Last week I started something I'd like to try and make semi-regular: comments in the popular and academic press about gender.
  • A new NBER paper (one of the authors of which is Rachel Croson, one of my favourite economists) describes the results from a randomized controlled trial that some economists ran on themselves, well sort of.  The committee for the Status of Women in the Economic Profession started an RCT on a mentoring program for women in the profession.  Women who were mentored published substantially more articles and got more grant money than the control group.  Trust economists to run RCTs on themselves. HT: Chris Blattman.

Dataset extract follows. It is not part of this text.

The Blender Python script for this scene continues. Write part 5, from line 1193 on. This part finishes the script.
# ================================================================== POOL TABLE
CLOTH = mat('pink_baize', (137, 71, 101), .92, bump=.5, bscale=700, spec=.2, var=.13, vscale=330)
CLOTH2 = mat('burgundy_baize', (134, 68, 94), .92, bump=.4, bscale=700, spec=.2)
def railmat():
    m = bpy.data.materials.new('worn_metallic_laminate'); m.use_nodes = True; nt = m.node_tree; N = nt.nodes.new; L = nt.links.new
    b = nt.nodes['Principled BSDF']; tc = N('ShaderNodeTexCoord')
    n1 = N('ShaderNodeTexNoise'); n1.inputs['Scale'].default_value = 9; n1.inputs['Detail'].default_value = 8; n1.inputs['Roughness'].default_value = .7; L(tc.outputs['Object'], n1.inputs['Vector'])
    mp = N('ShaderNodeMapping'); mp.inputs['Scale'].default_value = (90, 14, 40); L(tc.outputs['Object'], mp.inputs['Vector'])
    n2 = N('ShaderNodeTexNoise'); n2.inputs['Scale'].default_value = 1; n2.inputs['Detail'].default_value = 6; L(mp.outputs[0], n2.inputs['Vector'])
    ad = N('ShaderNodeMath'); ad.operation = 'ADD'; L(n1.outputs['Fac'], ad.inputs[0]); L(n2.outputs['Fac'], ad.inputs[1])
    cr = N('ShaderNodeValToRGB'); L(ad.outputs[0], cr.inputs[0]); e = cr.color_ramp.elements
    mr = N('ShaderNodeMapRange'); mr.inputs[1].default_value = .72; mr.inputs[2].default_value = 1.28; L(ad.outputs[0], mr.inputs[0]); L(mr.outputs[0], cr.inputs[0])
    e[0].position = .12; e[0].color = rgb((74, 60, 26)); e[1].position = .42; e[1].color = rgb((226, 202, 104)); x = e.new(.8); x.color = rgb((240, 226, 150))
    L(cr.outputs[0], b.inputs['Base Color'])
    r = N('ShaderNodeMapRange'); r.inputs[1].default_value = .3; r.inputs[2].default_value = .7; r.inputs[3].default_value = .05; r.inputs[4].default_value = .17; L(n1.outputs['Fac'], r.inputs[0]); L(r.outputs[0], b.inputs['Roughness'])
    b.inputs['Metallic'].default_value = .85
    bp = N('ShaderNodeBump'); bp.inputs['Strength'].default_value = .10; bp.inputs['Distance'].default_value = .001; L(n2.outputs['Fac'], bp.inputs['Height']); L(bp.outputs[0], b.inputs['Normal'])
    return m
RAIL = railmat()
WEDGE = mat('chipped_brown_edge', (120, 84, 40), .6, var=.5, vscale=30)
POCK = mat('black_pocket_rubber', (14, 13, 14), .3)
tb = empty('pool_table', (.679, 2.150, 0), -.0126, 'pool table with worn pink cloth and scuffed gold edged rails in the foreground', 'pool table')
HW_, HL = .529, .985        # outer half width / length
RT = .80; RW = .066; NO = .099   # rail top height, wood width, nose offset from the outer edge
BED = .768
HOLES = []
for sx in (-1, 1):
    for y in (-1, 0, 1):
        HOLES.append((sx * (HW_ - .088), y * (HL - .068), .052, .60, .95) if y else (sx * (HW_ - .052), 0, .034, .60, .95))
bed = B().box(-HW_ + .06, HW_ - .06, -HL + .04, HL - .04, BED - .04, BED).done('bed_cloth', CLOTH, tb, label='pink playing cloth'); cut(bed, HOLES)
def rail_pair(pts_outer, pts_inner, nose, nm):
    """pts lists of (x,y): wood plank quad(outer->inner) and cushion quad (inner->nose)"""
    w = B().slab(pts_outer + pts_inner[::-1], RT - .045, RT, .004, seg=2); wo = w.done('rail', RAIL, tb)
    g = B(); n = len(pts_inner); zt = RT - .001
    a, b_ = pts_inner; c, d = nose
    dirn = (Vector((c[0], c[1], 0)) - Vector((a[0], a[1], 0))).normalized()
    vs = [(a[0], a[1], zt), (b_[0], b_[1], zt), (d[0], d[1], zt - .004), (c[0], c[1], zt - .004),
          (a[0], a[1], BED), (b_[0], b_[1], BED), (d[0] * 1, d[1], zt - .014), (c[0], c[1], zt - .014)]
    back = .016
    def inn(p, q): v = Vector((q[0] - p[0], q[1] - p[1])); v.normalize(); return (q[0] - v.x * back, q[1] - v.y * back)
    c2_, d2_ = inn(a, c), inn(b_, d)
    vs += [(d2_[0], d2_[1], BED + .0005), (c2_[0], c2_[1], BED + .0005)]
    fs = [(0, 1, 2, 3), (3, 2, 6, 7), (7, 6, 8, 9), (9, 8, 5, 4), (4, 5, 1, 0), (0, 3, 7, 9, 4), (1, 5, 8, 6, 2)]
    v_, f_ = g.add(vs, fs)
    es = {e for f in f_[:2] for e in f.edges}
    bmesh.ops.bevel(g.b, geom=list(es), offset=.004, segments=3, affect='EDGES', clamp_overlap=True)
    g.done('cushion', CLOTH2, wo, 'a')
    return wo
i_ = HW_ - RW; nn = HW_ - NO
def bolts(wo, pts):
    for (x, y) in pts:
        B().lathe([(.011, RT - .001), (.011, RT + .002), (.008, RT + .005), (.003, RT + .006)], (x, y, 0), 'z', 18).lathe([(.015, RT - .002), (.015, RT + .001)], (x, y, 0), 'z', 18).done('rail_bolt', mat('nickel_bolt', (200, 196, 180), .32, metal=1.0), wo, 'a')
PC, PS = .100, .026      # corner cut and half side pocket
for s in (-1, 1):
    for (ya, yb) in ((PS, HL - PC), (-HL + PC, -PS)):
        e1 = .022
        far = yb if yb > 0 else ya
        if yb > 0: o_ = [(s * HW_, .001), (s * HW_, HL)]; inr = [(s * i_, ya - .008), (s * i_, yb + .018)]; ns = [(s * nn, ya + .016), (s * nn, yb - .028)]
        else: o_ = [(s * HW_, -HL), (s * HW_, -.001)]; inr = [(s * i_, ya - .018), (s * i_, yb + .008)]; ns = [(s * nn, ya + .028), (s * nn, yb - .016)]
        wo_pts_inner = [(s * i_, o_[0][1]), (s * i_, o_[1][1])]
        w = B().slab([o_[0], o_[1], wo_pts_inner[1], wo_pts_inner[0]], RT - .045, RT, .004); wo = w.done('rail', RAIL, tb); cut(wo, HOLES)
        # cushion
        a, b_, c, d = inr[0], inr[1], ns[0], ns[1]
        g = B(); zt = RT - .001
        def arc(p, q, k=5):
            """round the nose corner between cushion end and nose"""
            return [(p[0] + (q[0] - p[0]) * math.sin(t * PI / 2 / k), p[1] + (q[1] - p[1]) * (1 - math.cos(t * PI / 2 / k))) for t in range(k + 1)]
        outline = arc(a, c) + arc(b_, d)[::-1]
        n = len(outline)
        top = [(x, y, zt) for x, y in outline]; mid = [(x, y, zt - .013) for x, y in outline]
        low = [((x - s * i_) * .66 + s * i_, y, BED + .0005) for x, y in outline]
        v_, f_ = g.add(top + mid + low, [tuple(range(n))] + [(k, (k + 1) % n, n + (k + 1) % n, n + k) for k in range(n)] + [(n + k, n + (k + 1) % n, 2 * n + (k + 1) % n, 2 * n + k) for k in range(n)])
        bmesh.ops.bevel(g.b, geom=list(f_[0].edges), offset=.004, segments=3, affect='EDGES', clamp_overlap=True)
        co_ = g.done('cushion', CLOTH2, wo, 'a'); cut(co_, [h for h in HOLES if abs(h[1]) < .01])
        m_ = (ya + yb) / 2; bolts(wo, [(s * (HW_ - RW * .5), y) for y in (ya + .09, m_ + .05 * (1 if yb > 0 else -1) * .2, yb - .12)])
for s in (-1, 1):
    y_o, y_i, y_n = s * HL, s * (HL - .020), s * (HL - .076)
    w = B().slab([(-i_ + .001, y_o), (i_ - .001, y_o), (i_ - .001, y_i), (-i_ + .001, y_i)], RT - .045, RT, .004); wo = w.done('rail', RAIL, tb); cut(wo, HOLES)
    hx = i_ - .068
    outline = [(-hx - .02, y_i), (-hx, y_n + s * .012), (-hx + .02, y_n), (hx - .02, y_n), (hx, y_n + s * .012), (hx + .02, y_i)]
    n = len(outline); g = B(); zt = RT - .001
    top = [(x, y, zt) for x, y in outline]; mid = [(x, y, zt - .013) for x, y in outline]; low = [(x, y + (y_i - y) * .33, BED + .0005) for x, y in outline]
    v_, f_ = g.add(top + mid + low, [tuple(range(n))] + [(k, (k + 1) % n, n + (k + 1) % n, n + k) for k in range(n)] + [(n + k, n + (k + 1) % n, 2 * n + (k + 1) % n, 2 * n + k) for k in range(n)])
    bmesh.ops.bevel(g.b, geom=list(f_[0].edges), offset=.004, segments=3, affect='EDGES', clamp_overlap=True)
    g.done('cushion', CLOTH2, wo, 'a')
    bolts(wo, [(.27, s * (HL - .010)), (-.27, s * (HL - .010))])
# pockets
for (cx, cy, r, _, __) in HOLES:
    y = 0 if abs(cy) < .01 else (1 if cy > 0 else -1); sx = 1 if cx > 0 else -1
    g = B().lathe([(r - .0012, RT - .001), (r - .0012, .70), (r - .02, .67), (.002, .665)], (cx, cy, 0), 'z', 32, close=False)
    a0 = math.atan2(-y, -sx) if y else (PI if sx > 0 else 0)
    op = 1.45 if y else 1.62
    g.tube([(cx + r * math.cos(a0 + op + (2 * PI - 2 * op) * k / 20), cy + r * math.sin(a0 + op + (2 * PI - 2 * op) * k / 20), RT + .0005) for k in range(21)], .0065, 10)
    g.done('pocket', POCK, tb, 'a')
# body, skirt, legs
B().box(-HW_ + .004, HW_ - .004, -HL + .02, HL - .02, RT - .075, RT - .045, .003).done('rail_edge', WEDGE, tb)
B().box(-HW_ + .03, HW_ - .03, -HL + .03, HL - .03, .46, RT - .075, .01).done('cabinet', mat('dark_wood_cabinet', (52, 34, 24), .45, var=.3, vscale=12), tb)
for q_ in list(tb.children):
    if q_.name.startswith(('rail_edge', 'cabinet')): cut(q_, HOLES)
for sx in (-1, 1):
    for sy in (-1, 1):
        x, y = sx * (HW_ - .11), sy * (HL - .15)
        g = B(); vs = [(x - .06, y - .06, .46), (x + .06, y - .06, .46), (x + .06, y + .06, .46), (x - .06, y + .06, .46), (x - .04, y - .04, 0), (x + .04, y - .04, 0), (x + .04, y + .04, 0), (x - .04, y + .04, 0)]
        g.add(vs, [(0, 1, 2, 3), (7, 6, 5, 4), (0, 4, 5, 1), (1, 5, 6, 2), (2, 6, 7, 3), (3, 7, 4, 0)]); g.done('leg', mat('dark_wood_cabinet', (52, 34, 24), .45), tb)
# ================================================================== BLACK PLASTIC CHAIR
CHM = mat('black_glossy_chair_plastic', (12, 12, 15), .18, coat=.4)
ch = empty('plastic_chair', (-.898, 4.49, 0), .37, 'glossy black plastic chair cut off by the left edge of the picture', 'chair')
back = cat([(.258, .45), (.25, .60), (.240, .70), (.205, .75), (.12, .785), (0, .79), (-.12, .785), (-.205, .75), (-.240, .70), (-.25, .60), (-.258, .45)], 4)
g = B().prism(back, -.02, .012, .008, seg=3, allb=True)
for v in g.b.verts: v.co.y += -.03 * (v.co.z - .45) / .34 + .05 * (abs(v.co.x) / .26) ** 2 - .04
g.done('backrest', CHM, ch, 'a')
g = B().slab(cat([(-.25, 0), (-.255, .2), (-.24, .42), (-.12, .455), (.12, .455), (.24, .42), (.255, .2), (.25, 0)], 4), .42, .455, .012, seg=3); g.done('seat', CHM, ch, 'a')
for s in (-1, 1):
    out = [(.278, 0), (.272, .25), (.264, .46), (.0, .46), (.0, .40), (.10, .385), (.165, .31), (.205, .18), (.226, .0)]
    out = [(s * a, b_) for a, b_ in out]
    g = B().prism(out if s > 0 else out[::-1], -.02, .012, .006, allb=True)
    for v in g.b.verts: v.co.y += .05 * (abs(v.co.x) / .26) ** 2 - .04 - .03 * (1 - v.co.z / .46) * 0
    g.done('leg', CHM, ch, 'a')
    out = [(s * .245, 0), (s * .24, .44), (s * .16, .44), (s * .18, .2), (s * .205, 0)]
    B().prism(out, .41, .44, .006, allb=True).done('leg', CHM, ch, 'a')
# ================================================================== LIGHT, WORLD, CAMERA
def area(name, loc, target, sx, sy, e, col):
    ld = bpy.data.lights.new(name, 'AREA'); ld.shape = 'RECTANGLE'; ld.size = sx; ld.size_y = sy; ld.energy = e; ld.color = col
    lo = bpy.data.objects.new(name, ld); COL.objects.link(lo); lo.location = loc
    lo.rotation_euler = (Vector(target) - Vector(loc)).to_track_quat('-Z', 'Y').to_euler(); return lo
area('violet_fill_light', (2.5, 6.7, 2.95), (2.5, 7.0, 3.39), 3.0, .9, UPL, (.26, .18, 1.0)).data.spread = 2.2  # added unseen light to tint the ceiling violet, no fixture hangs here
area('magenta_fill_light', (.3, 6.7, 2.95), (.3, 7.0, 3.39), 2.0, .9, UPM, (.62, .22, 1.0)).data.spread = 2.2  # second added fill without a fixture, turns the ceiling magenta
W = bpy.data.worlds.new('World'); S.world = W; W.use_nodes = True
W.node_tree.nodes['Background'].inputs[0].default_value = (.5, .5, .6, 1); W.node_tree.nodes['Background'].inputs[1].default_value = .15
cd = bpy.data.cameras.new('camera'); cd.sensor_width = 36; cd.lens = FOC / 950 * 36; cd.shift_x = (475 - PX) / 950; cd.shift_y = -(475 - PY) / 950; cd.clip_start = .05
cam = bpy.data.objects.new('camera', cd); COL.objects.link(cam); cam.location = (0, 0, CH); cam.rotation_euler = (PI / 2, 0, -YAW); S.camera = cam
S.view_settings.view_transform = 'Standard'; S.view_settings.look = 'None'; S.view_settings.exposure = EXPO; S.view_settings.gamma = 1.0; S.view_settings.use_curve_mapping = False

  • Duncan Green takes a look at some poverty statistics wanting to know Are women really 70% of the world's poor? How do we know? He jokes about how he has seen the factoid of '70% of the poor are women' regularly used, but he tried to verify the source of the data.  He then found out that the original source included girls and women, but the executive summary of the report just spoke of women.  He then went on to try and find the result elsewhere, and struggled.  He admits that he finds the gender imbalance in asset ownership, power, and many other factors relating to poverty are devastating, but he also says that he wishes that more research would be done and better statistics found to verify stories such as this one about women in poverty. 
  • The BPS research digest reports on different male-female preferences for partners who conspicuously consume.  Women are attracted to men who drive expensive cars, but men aren't similarly attracted to women who drive expensive cars.  I'd argue that there are strong evolutionary reasons for this: women historically needed men who could provide for them, men didn't have such needs.
  • Alison Booth and Andrew Leigh present evidence from a new paper of theirs at Vox EU examining whether employers discriminate by gender in female-dominated firms. They undertook a field experiment in Australia focusing on female-dominated (65%-85% female) industries. Their hypothesis centred around the empirically observed pro-male bias in many industries, so they wanted to see whether the same would hold for female-dominated industries.  Consistent with previous research, they submitted identical CVs with different names on them to see whether the gender of the name might affect the callback rate.  A female applicant received callbacks 32% of the time, while a male applicant received callbacks 25% of the time.  The difference was largest in industries where females comprise 80% or more of the workforce, for industries with less gender dominance, the effect decreased. 
  • An entertaining article in the NYTimes, 'The New Math on Campus', documents how the gender imbalance in many US universities has altered how people interact and, according to their interviews, seems to perpetuate a system where men are invested with power in relationships and can freely cheat on their partners because men of 'high' quality are so rare on campus.  Think 40% men and 60% women, of the 40% of men, the women say they'd date half half to three quarters (others too geeky, nerdy, or ugly? we weren't told).  Then assume that a further half of those men are 'taken' relatively quickly, and there's a substantial minority of single men invested with a lot of dating and sexual power.  Interesting, and slightly funny in a warped way.
  • Jonah Lehrer at The Frontal Cortex comments on Ross Douthat's NYT column, bringing in evidence from an Ariely and Rubinstein paper I love about decision-making in different contexts - sexually aroused and not.  Male decisions seem substantially less controlled, and much less rational, than when the same questions are asked of them in a situation when they are not sexually stimulated. I put it in this week's 'gender' notes because of how it relates specifically to male behavior and had a male sample.  If I understand correctly, Ariely is trying to do something similar with females at the moment to see whether or not they respond similarly to males.